New Jersey-based womenswear group Ascena Retail announced on Monday a small net sales jump, while earnings dipped 10.6 percent for its fiscal first quarter ended November 3, 2018.

Ascena sales jump, while earnings dip in Q1. - Facebook: Loft

 
Earnings fell due to the impact of a lower gross margin rate and unfavorable timing related to the adoption of new revenue recognition accounting standard. 
 
That’s despite a 3 percent increase in comparable sales and net sales for the first quarter of Fiscal 2019 of $1,592 million, up 0.1 percent from $1,590 million in the year-ago period. The group owns brands such as Dressbarn, Maurices, Loft and Justice, to name a few. 

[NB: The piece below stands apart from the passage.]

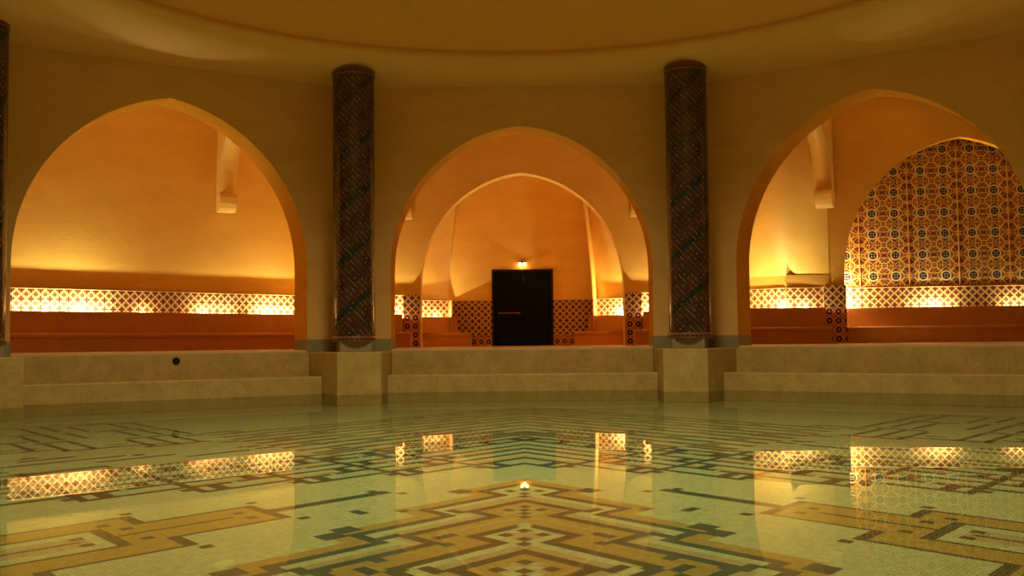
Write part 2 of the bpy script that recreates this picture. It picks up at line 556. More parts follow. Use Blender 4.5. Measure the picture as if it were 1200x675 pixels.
WARM = (1.0, 0.95, 0.52); LG = 6.5
def bench(label, ln, t0, t1, lamps, tp=(0, 0), t_seat=None, group='stone benches along the bay walls', off=0.0):
    m = ln.at((t0 + t1) / 2, 0.4, HB)
    root = empty('stone_bench', m, label, 'bench', group)
    ts = t_seat or (t0, t1)
    q = MB(); sweep(q, ln, ts[0], ts[1], [(o + off, z) for o, z in SEAT], *tp); q.build('seat', M_MARBLE, root)
    q = MB(); sweep(q, ln, t0, t1, [(o + off if o > .01 else o, z) for o, z in BACK], *tp); q.build('backrest', M_MARBLE, root)
    for (t, L, pw) in lamps:
        a, c = ln.at(t - L / 2, 0.15 + off, 1.59), ln.at(t + L / 2, 0.15 + off, 1.59)
        q = MB(); q.tube(a, c, 0.014, n=10); lm = q.build('cove_lamp', M_LAMP, root)
        li = bpy.data.lights.new('cove_light', 'AREA' if L > 0.3 else 'POINT')
        li.energy = pw * LG; li.color = WARM
        lo = bpy.data.objects.new('cove_light', li); COL.objects.link(lo)
        mid = (a + c) / 2
        lo.location = (mid.x, mid.y, 1.62)
        if L > 0.3:
            li.shape = 'RECTANGLE'; li.size = L; li.size_y = 0.03
            lo.rotation_euler = (PI, 0, -math.atan2(ln.d.y, ln.d.x))
            lo.rotation_euler = (PI, 0, 0)
            import mathutils
            X = Vector((ln.d.x, ln.d.y, 0)); Z = Vector((0, 0, -1)); Y = Z.cross(X)
            lo.rotation_euler = mathutils.Matrix((X, Y, Z)).transposed().to_euler()
        else:
            li.shadow_soft_size = 0.02; lo.location.z = 1.632
    return root

def band(label, ln, t0, t1, z0=1.57, z1=2.15, mat=None, th=0.02, group=None, name='tile_band', edge=True):
    root = empty(name, ln.at((t0 + t1) / 2, 0, z0), label, 'tile panel', group)
    q = MB()
    fr = [ln.at(t0, th, z0), ln.at(t1, th, z0), ln.at(t1, th, z1 - .02), ln.at(t0, th, z1 - .02)]
    q.face(fr, [(t0, z0), (t1, z0), (t1, z1 - .02), (t0, z1 - .02)])
    bk = [ln.at(t0, 0, z0), ln.at(t1, 0, z0), ln.at(t1, 0, z1 - .02), ln.at(t0, 0, z1 - .02)]
    q.face(bk[::-1])
    for i in range(4):
        j = (i + 1) % 4
        q.face([fr[i], fr[j], bk[j], bk[i]])
    q.build('tile_face', mat or M_LAT, root)
    if edge:
        q = MB(); sweep(q, ln, t0, t1, [(0, z1 - .02), (th + .012, z1 - .02), (th + .016, z1 - .01), (th + .012, z1), (0, z1)])
        q.build('top_moulding', M_EDGE, root)
    return root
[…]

Still, net income dropped to $6 million, or $0.03 per diluted share in the first quarter of Fiscal 2019, compared to net income of $7 million, or $0.03 per diluted share, recorded during the same period last year. 
 
“Our first quarter results represent another step forward in our journey to transform ascena into a more agile, profitable company," explained David Jaffe, Chairman and CEO. 

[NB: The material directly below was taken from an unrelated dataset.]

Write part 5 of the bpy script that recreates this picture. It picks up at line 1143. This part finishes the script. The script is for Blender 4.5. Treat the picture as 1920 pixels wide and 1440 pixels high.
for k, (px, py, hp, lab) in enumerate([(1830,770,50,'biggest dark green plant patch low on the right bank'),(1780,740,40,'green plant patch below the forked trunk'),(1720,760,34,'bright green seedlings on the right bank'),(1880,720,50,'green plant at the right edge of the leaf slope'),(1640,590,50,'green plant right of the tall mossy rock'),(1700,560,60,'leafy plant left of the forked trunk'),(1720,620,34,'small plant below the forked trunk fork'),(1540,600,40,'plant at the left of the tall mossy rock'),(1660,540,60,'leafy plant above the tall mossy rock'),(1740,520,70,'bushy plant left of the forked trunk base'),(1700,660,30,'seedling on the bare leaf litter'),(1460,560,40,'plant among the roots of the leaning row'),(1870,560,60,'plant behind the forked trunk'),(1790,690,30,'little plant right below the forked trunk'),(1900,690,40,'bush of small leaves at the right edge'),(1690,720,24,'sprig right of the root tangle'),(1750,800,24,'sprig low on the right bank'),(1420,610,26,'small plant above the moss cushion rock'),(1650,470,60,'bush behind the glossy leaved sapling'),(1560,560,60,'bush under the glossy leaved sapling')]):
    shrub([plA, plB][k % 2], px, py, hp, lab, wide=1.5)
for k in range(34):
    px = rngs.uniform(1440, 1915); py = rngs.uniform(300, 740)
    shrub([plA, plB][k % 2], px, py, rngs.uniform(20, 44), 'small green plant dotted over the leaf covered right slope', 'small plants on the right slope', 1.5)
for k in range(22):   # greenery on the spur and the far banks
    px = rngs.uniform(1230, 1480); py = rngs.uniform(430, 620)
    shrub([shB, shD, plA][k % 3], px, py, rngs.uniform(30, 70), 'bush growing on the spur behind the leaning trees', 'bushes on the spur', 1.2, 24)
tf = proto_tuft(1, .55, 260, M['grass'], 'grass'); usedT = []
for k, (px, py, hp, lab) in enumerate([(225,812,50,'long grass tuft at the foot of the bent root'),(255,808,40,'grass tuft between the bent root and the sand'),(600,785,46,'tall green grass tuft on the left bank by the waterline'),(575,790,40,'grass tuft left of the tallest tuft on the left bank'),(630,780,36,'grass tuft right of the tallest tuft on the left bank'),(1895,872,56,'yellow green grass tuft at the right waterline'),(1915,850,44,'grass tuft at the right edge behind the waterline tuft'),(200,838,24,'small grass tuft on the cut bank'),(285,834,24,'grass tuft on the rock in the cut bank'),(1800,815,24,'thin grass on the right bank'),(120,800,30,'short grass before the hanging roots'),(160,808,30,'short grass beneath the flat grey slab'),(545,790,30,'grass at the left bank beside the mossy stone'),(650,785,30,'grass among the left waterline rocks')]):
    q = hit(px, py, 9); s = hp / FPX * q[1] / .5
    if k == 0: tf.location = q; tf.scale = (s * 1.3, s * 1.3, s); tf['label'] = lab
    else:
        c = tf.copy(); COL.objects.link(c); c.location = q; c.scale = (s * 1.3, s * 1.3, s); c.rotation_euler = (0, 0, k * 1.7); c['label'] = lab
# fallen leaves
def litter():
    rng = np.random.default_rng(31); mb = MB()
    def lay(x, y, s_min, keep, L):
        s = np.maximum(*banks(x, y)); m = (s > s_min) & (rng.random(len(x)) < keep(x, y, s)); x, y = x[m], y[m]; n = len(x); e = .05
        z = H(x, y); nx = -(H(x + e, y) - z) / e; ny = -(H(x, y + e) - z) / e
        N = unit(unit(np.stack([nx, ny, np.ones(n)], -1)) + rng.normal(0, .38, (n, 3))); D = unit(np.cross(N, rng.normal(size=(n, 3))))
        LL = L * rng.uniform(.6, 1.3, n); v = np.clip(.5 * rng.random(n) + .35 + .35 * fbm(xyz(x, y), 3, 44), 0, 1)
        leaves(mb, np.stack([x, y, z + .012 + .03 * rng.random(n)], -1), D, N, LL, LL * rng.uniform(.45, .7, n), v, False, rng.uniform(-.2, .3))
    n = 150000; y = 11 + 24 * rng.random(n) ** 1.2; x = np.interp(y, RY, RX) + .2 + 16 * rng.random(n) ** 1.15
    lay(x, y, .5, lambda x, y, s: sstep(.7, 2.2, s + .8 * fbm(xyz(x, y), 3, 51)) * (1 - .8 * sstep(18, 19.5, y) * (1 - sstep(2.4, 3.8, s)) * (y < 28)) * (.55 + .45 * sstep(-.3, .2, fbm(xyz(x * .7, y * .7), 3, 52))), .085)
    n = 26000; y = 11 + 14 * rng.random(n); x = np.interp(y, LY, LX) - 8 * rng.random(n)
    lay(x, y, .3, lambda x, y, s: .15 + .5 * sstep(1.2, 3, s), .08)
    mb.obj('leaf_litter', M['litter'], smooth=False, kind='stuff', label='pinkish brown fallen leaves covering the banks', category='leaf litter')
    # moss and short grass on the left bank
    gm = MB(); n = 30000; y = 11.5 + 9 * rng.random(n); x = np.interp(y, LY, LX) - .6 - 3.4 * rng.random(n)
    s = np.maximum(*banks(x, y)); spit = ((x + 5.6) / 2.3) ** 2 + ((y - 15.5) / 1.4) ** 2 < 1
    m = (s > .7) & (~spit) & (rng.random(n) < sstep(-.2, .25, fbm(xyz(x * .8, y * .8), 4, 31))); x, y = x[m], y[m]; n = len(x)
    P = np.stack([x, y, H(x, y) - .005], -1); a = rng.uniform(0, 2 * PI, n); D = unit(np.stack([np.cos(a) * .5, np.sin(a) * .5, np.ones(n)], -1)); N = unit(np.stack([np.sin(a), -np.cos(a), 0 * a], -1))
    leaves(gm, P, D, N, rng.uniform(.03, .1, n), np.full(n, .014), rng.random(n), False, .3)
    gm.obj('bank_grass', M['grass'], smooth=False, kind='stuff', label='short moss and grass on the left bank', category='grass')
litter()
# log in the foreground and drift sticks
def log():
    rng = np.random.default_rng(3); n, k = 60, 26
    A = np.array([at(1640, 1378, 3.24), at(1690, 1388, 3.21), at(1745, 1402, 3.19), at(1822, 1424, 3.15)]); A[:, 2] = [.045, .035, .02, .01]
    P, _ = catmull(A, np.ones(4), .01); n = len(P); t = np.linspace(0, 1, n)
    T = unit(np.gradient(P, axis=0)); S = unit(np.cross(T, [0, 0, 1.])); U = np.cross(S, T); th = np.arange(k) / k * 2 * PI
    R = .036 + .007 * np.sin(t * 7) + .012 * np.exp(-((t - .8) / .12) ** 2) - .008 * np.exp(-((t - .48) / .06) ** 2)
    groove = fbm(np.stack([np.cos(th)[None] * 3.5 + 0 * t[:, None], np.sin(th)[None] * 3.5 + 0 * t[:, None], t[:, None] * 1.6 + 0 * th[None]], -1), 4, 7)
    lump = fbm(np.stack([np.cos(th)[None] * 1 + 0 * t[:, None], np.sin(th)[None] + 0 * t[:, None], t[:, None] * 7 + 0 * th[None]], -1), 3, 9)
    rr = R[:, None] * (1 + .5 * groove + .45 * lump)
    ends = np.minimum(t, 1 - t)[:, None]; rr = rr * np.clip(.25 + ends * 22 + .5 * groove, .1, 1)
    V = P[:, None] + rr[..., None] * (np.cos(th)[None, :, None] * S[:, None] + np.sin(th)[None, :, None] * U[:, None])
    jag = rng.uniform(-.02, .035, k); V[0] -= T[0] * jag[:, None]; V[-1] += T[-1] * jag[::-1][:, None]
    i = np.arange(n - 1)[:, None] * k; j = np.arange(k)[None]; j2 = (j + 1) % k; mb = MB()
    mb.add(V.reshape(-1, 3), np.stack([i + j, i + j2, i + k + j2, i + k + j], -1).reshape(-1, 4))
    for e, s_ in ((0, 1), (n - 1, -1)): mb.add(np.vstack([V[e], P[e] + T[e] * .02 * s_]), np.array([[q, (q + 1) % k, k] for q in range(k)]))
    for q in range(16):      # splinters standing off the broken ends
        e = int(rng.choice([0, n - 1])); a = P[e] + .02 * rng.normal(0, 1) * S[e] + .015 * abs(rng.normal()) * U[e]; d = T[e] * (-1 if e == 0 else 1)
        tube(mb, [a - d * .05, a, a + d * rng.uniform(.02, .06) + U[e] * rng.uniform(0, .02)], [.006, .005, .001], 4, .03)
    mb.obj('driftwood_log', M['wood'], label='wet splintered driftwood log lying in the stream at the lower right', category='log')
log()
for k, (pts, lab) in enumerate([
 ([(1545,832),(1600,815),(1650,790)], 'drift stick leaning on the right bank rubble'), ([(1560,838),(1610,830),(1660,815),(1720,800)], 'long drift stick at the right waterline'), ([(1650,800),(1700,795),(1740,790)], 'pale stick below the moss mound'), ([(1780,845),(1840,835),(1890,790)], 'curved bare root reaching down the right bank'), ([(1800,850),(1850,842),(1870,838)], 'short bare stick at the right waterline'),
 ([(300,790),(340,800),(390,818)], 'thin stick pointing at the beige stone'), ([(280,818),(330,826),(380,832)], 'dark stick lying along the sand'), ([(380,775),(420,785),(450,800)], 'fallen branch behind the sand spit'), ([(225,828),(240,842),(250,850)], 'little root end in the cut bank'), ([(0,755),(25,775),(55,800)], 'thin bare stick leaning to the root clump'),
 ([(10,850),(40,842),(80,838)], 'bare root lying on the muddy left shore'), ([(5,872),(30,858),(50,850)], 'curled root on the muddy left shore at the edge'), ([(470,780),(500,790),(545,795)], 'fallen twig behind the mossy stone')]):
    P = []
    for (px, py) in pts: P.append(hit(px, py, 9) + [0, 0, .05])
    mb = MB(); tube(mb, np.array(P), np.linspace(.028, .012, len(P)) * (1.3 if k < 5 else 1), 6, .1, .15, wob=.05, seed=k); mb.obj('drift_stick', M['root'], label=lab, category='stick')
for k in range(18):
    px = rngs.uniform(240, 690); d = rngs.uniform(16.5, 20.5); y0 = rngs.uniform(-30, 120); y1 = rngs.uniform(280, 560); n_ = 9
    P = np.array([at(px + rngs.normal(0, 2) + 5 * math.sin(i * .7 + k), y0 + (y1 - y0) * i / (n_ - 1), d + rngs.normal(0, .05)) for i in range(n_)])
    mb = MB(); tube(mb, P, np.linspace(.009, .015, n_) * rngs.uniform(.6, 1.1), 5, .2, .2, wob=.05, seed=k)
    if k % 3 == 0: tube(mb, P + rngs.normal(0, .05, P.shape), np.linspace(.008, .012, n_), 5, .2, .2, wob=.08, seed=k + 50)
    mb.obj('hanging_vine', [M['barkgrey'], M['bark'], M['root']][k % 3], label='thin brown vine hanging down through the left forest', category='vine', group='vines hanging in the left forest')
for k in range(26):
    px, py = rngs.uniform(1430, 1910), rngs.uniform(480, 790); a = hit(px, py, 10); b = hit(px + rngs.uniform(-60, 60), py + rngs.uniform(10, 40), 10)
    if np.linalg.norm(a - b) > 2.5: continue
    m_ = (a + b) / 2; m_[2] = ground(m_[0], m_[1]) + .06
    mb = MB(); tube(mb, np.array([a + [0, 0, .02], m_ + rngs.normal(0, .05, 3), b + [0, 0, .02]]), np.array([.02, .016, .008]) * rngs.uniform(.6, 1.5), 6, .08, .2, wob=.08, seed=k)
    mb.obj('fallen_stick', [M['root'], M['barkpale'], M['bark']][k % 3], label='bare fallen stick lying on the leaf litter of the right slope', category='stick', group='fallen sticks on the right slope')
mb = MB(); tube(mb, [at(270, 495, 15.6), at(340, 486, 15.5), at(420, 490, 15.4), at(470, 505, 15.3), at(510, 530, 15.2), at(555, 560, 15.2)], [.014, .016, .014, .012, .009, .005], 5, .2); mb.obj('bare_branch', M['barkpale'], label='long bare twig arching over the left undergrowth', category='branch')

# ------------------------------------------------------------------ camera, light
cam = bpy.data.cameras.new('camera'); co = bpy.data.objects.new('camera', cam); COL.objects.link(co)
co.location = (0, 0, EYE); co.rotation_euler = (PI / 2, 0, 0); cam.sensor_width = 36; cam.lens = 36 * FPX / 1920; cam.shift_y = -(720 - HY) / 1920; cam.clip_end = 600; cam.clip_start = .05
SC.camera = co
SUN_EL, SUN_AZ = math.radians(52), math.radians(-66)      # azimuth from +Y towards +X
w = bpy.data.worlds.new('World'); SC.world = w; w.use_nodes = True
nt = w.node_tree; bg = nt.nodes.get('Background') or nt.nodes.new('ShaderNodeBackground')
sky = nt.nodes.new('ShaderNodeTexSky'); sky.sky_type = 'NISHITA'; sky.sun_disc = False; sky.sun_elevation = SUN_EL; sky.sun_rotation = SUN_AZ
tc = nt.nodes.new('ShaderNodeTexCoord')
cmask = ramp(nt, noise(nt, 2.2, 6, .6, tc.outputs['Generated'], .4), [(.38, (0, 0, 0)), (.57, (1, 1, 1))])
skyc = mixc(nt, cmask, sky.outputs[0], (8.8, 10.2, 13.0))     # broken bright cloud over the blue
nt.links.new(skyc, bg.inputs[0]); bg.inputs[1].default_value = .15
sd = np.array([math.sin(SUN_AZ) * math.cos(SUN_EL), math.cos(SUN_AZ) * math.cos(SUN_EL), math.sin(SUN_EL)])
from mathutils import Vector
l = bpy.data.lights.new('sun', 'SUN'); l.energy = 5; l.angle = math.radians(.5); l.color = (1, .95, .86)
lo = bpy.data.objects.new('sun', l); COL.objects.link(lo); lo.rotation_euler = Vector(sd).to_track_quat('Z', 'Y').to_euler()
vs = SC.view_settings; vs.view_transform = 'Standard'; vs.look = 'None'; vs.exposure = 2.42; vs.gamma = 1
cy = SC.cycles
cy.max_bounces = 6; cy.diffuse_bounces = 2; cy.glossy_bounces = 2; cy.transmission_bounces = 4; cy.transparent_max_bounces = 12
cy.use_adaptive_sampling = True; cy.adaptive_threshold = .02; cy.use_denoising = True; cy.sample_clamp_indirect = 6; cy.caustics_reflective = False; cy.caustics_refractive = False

"We delivered a 3 percent comparable sales increase, driven by strength at our Premium and Kids segments. Adjusted earnings per share of 6 cents came in at the top of our guide, driven by better than expected top-line growth."
 
As part of its fleet optimization program, Ascena closed 31 stores across its various banners in Q1, and opened 5. The group now operates 4,596 locations. 
 
“We have built a solid foundation over the course of our transformation, consisting of new brand leadership and significantly enhanced enterprise capabilities. We've strengthened this foundation through an enhanced understanding of our customer that we have developed from our recently launched customer insights initiative. We believe our efforts are beginning to produce positive results, and are focused on building upon our momentum,” added Jaffe. 
 
Moving into the second quarter, the company expects net sales of $1.675 to $1.705 billion and loss per share in the range of $0.25 to $0.15. Meanwhile, comparable sales are expected to grow 2 to 4 percent.